## Work to complete
Retype exactly the lines below, beginning with the first and ending with the line where "mb = MB(); mb.box((-.70, -.66, -Z0), (1.60, WALLY-.01, CT-.04));" appears.

## Data
──────────
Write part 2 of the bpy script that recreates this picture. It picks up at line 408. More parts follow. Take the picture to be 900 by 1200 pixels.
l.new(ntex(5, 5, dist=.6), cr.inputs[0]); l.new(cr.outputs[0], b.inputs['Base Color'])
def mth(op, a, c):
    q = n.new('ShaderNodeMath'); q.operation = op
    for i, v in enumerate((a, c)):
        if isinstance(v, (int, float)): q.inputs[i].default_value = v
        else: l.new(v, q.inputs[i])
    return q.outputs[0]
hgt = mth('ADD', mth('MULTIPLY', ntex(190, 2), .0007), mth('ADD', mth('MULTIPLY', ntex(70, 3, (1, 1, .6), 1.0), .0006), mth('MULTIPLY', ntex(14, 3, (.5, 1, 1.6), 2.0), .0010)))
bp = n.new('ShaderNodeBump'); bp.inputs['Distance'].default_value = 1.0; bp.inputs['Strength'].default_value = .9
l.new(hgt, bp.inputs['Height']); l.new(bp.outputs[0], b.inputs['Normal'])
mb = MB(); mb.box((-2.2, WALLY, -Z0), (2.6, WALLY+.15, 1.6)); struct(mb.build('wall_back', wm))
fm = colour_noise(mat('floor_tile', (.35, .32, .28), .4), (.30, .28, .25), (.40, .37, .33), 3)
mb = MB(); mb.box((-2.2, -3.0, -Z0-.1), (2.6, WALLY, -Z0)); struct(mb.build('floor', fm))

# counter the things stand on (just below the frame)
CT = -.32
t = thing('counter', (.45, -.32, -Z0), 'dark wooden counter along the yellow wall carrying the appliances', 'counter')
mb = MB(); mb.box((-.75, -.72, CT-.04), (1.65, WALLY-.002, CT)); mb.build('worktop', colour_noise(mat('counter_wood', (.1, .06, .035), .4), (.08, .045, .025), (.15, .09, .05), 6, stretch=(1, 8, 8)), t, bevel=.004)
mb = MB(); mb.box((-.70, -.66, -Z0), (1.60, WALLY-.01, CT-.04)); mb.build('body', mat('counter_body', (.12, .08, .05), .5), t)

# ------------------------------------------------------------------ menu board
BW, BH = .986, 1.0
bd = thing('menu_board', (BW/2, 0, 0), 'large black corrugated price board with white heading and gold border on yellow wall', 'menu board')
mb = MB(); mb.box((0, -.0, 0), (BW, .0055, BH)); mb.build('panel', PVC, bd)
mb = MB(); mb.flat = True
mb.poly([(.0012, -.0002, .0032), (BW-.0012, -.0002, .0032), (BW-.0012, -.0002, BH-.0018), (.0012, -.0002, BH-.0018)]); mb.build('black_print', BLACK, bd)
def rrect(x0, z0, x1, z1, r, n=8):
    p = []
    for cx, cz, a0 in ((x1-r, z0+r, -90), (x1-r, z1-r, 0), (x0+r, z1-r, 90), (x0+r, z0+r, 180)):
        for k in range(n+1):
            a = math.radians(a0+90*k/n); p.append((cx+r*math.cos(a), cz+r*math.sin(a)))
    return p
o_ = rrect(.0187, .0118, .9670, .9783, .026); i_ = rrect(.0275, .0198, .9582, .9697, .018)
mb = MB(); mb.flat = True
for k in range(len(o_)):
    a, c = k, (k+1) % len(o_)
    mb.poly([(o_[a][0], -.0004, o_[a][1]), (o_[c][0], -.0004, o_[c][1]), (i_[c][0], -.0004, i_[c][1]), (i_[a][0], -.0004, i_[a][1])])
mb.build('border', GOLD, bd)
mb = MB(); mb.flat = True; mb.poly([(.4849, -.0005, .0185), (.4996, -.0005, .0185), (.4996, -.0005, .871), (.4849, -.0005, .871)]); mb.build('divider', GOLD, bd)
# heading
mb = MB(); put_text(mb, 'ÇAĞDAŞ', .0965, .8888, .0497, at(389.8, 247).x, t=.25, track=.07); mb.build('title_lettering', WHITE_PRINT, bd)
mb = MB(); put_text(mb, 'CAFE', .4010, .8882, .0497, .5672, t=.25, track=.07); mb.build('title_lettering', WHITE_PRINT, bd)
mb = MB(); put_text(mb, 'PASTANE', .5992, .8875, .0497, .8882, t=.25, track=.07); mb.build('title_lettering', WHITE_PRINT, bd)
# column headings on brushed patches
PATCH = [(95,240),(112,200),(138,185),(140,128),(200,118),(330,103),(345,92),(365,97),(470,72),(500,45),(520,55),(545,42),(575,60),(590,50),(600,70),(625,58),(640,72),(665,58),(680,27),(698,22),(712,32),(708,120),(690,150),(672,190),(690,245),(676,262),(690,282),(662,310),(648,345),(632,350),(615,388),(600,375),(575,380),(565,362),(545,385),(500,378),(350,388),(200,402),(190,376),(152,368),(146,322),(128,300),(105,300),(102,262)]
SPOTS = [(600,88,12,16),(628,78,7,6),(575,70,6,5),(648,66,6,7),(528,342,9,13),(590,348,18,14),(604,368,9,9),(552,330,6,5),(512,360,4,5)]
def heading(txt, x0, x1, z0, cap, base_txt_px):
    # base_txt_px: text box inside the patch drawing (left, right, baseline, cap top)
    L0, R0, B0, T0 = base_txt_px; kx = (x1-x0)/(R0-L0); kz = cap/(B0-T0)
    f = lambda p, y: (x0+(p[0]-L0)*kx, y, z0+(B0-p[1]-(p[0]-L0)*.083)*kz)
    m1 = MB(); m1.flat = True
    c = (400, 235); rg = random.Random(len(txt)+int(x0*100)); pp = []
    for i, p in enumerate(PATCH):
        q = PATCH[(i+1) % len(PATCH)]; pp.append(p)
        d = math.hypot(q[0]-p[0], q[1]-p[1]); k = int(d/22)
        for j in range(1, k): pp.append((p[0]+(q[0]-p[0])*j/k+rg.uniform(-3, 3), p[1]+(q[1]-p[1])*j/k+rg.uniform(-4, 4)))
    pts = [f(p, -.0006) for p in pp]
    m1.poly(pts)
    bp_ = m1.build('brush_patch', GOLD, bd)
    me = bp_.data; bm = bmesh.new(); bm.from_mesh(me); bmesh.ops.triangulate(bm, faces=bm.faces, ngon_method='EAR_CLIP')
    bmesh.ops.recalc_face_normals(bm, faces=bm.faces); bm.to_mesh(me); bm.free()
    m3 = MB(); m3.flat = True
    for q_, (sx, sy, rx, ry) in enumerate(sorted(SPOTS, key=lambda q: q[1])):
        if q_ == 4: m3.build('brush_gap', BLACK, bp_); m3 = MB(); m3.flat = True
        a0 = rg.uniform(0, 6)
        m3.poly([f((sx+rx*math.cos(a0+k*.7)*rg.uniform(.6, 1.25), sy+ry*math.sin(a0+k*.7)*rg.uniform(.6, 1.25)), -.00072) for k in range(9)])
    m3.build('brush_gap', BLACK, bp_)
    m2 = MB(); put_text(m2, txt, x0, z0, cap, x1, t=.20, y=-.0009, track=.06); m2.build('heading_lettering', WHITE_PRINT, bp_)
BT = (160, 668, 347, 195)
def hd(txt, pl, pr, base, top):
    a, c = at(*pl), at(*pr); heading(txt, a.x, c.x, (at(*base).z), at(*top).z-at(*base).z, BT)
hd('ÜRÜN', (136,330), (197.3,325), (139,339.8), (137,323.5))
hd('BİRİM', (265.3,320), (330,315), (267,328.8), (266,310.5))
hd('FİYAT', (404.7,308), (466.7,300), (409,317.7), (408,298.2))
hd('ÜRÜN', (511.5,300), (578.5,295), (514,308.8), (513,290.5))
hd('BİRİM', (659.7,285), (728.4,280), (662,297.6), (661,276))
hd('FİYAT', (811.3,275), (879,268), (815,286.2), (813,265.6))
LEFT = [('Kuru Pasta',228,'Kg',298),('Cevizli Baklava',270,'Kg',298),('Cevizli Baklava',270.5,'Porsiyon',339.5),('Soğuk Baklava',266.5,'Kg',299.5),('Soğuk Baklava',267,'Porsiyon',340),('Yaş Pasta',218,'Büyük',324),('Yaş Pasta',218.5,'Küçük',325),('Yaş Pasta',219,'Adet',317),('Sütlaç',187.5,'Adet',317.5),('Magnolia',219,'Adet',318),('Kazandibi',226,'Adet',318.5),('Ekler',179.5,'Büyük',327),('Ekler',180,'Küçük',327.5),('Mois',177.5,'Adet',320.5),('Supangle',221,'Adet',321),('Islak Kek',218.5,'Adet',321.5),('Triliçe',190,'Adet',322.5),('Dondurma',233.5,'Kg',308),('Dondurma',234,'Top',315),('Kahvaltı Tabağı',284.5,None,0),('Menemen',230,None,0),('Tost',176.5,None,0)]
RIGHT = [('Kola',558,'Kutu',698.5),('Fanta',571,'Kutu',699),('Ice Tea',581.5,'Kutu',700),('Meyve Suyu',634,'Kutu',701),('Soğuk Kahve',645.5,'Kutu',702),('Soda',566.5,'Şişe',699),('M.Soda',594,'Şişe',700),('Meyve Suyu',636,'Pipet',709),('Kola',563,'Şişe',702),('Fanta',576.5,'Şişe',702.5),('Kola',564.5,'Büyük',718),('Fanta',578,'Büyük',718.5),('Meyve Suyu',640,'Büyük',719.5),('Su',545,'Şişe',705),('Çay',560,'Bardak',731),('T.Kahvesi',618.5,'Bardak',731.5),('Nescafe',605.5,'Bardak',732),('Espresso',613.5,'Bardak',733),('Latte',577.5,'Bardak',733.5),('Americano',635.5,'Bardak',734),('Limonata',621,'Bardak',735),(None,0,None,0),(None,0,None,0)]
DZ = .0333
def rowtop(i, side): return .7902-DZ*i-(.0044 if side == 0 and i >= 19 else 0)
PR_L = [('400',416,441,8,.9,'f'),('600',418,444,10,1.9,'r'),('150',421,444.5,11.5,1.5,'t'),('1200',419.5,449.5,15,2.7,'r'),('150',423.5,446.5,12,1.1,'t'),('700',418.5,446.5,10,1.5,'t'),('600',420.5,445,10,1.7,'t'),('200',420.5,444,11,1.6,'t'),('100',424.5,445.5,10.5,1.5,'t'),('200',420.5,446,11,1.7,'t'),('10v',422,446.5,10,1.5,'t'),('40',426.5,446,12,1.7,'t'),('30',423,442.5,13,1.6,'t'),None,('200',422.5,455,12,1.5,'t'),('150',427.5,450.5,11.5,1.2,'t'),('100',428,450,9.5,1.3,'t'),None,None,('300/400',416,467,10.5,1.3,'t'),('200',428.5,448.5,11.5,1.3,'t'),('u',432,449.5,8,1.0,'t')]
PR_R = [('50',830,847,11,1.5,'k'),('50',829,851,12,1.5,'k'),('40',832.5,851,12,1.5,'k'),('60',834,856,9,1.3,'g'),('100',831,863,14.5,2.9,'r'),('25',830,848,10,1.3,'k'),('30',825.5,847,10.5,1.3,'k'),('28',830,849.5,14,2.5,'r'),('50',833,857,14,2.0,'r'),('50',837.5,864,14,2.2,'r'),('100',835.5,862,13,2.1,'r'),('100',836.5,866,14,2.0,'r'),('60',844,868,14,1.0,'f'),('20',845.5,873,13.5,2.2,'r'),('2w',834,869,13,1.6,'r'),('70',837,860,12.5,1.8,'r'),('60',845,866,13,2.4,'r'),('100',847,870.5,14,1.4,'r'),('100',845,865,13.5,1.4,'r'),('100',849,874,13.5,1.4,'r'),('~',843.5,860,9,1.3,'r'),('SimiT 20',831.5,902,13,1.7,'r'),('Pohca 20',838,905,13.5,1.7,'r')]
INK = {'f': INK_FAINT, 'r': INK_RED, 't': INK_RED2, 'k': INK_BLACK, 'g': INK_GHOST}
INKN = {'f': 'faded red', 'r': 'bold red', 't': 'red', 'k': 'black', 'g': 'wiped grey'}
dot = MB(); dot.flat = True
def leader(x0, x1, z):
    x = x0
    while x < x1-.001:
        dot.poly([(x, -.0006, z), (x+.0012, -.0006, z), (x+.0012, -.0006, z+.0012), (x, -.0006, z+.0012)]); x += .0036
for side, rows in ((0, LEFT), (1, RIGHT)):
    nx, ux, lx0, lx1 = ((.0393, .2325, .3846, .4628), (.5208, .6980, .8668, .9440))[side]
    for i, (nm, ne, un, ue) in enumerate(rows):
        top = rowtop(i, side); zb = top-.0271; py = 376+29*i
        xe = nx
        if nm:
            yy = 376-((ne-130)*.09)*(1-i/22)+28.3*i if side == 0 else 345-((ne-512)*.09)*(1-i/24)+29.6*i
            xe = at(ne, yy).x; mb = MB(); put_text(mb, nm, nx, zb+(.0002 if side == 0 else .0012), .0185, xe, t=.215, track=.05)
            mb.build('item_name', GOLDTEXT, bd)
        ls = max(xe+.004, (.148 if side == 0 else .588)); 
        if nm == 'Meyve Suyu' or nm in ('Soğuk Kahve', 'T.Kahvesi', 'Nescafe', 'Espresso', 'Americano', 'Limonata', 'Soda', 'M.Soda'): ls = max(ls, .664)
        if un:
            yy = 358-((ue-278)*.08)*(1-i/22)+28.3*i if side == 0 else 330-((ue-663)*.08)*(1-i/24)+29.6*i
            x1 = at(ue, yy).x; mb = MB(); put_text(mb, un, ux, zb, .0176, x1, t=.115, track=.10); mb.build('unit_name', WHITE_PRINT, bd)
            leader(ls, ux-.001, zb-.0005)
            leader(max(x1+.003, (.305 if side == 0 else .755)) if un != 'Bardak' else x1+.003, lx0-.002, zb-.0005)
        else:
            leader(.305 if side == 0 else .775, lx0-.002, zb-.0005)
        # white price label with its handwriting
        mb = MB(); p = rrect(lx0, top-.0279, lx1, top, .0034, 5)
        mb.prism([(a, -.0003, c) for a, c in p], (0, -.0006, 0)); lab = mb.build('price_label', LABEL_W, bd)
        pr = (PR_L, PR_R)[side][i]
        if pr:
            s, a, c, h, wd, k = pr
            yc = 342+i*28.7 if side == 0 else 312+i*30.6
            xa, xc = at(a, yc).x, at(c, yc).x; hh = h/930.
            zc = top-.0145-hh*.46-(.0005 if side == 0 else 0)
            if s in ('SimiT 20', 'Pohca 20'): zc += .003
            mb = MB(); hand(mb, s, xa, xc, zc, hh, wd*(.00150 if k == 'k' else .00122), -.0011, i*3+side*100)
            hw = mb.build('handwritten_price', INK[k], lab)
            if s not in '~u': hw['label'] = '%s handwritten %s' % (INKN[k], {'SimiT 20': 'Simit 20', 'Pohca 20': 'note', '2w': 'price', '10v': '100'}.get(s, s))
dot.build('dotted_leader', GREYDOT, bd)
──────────
## Written solution
Write part 2 of the bpy script that recreates this picture. It picks up at line 408. More parts follow. Take the picture to be 900 by 1200 pixels.
l.new(ntex(5, 5, dist=.6), cr.inputs[0]); l.new(cr.outputs[0], b.inputs['Base Color'])
def mth(op, a, c):
    q = n.new('ShaderNodeMath'); q.operation = op
    for i, v in enumerate((a, c)):
        if isinstance(v, (int, float)): q.inputs[i].default_value = v
        else: l.new(v, q.inputs[i])
    return q.outputs[0]
hgt = mth('ADD', mth('MULTIPLY', ntex(190, 2), .0007), mth('ADD', mth('MULTIPLY', ntex(70, 3, (1, 1, .6), 1.0), .0006), mth('MULTIPLY', ntex(14, 3, (.5, 1, 1.6), 2.0), .0010)))
bp = n.new('ShaderNodeBump'); bp.inputs['Distance'].default_value = 1.0; bp.inputs['Strength'].default_value = .9
l.new(hgt, bp.inputs['Height']); l.new(bp.outputs[0], b.inputs['Normal'])
mb = MB(); mb.box((-2.2, WALLY, -Z0), (2.6, WALLY+.15, 1.6)); struct(mb.build('wall_back', wm))
fm = colour_noise(mat('floor_tile', (.35, .32, .28), .4), (.30, .28, .25), (.40, .37, .33), 3)
mb = MB(); mb.box((-2.2, -3.0, -Z0-.1), (2.6, WALLY, -Z0)); struct(mb.build('floor', fm))

# counter the things stand on (just below the frame)
CT = -.32
t = thing('counter', (.45, -.32, -Z0), 'dark wooden counter along the yellow wall carrying the appliances', 'counter')
mb = MB(); mb.box((-.75, -.72, CT-.04), (1.65, WALLY-.002, CT)); mb.build('worktop', colour_noise(mat('counter_wood', (.1, .06, .035), .4), (.08, .045, .025), (.15, .09, .05), 6, stretch=(1, 8, 8)), t, bevel=.004)
mb = MB(); mb.box((-.70, -.66, -Z0), (1.60, WALLY-.01, CT-.04)); mb.build('body', mat('counter_body', (.12, .08, .05), .5), t)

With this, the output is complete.